Question

Both the electrical force and the gravitational force between two objects share which relationship?

They are directly proportional to mass.
They are inversely proportional to the square of the distance.
They are inversely proportional to charge.
They are directly proportional to the square of the distance.

Answer 1

Answer : They are inversely proportional to the square of the distance.

Explanation :

We know that the electrical or electrostatic force is given by :

`F=(1)/(4\pi \epsilon_0)(q_1q_2)/(r^2)`.........(1)

Where,

`(1)/(4\pi \epsilon_0)` is constant

`q_1`
`q_2` are the electric charges,

r is the distance between two charges.

Similarly, the gravitational force is given by :

`F=G(m_1m_2)/(r^2)`..........(2)

Where

G is the universal gravitational constant

`m_1` and
`m_1` are the masses

r is the distance between them

From equation (1) and (2), it is clear that the both electrical as well as gravitational forces are inversely proportional to the square of the distance between them.

Hence, the correct option is (b) " They are inversely proportional to the square of the distance" .

Answer 2

They are inversely proportional to the square of the distance.

Step-by-step explanation:

The magnitude of the gravitational force between two objects is given by

`F=G(m_1 m_2)/(r^2)`

where G is the gravitational constant, m1 and m2 are the masses of the two objects, and r is the distance between the two objects.

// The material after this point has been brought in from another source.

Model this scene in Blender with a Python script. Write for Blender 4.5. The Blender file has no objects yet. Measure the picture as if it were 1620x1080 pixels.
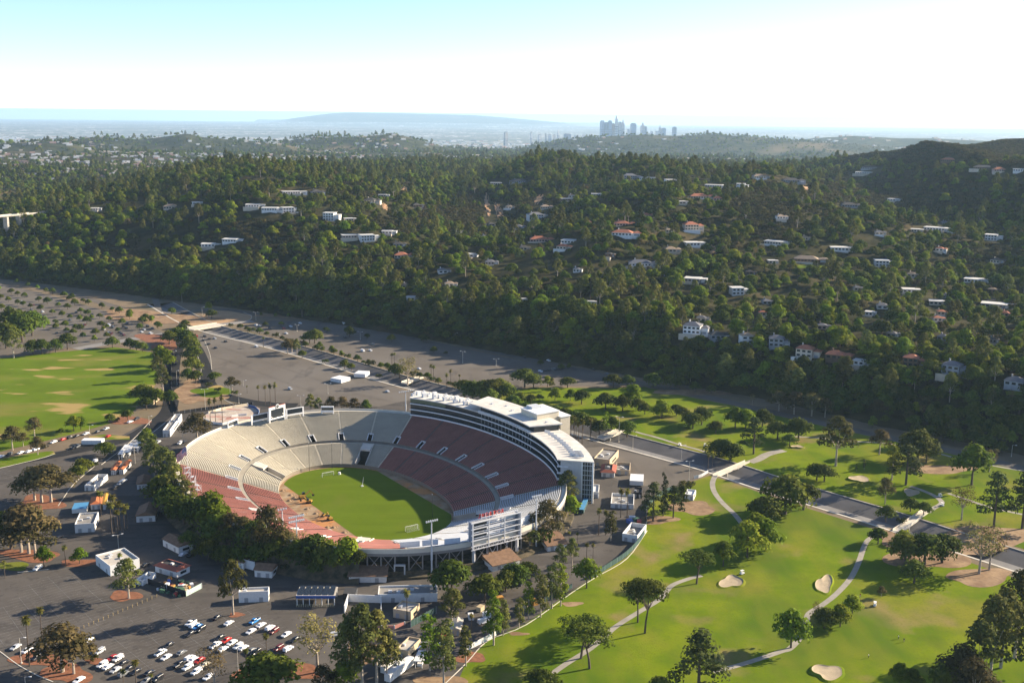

The magnitude of the electrical force between two objects is given by

`F=k(q_1 q_2)/(r^2)`

where k is the Coulomb's constant, q1 and q2 are the charges of the two objects, and r is the distance between the two objects.

In both cases, we see that the magnitude of the force is iinversely proportional to the square of the distance,
`(1)/(r^2)`, so the correct option is

They are inversely proportional to the square of the distance.